The Daughters
Subtitle
A Novel
Lulu can't sing. Since the traumatic birth of her daughter, the internationally renowned soprano hasn't dared utter a note. She's afraid that her body is too fragile and that she may have lost her talent to a long-dreaded curse afflicting all of the mothers in her family.
When Lulu was a child, her strong-willed grandmother Ada filled her head with fables of the family's enchanted history in the Polish countryside. A fantastical lore took hold ― an incantatory mix of young love, desperate hope, and one sinister bargain that altered the family's history forever. Since that fateful pact, Ada tells Lulu, each mother in their family has been given a daughter, but each daughter has exacted an essential cost from her mother.

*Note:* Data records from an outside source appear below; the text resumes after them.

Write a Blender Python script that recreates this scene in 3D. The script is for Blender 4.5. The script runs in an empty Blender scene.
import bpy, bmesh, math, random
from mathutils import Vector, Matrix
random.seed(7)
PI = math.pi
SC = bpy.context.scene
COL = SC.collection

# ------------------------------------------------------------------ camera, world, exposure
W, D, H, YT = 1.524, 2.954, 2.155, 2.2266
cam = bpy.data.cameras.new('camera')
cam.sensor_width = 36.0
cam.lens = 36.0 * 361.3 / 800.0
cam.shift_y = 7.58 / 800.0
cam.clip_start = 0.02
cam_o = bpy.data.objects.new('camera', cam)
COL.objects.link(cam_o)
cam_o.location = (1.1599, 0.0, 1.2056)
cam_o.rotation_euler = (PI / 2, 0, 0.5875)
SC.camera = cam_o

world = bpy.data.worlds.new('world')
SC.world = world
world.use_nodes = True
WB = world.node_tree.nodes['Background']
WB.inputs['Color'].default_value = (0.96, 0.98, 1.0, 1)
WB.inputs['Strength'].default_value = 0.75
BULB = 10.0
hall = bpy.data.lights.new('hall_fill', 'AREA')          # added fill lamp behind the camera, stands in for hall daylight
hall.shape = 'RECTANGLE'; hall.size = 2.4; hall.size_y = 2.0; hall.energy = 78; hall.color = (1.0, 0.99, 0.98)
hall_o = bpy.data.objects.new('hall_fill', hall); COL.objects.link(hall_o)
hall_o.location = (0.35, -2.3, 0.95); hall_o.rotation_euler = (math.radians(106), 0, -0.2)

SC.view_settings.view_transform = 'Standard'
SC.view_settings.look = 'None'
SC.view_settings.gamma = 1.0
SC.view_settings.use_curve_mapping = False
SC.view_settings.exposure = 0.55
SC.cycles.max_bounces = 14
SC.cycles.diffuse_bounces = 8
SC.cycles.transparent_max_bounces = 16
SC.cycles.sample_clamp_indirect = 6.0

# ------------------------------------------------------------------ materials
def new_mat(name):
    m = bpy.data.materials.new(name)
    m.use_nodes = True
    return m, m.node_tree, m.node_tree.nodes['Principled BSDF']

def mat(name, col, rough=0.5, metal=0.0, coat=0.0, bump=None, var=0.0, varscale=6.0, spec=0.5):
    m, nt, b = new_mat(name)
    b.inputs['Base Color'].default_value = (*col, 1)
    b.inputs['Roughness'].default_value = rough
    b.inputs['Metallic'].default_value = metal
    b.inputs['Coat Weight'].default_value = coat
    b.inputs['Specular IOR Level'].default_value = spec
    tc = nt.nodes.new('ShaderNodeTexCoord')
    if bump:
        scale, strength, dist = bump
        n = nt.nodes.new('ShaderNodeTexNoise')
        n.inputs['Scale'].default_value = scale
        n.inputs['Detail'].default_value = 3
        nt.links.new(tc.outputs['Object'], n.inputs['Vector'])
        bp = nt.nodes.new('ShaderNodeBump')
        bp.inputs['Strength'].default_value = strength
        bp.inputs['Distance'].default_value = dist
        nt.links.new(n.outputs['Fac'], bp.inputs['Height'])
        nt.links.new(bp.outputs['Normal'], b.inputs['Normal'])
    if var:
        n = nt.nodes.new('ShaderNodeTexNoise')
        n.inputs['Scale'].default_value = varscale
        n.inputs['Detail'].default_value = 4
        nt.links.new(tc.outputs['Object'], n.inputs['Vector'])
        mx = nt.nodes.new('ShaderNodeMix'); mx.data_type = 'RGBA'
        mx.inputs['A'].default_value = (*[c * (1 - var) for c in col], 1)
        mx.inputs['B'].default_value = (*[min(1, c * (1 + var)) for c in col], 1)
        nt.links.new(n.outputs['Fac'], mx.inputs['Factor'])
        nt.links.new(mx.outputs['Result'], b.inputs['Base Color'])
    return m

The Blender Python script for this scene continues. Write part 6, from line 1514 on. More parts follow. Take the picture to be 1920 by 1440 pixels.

Ada was the first to recognize young Lulu's transcendent talent, spotting it early on in their cramped Chicago apartment, then watching her granddaughter ascend to dizzying heights in packed international concert halls. But as the curse predicted, Lulu's mother, a sultry and elusive jazz singer, disappeared into her bitterness in the face of Lulu's superior talent ― before disappearing from her family's life altogether. Now, in the early days of her own daughter's life, Lulu now finds herself weighing her overwhelming love for her child against the burden of her family's past.
In incandescent prose, debut novelist Adrienne Celt skillfully intertwines the sensuous but precise physicality of both motherhood and music. She infuses The Daughters with the spirit of the rusalka, a bewitching figure of Polish mythology that inspired Dvorák's classic opera.
Bio
Adrienne Celt earned a Master of Fine Arts in creative writing at Arizona State University in 2012.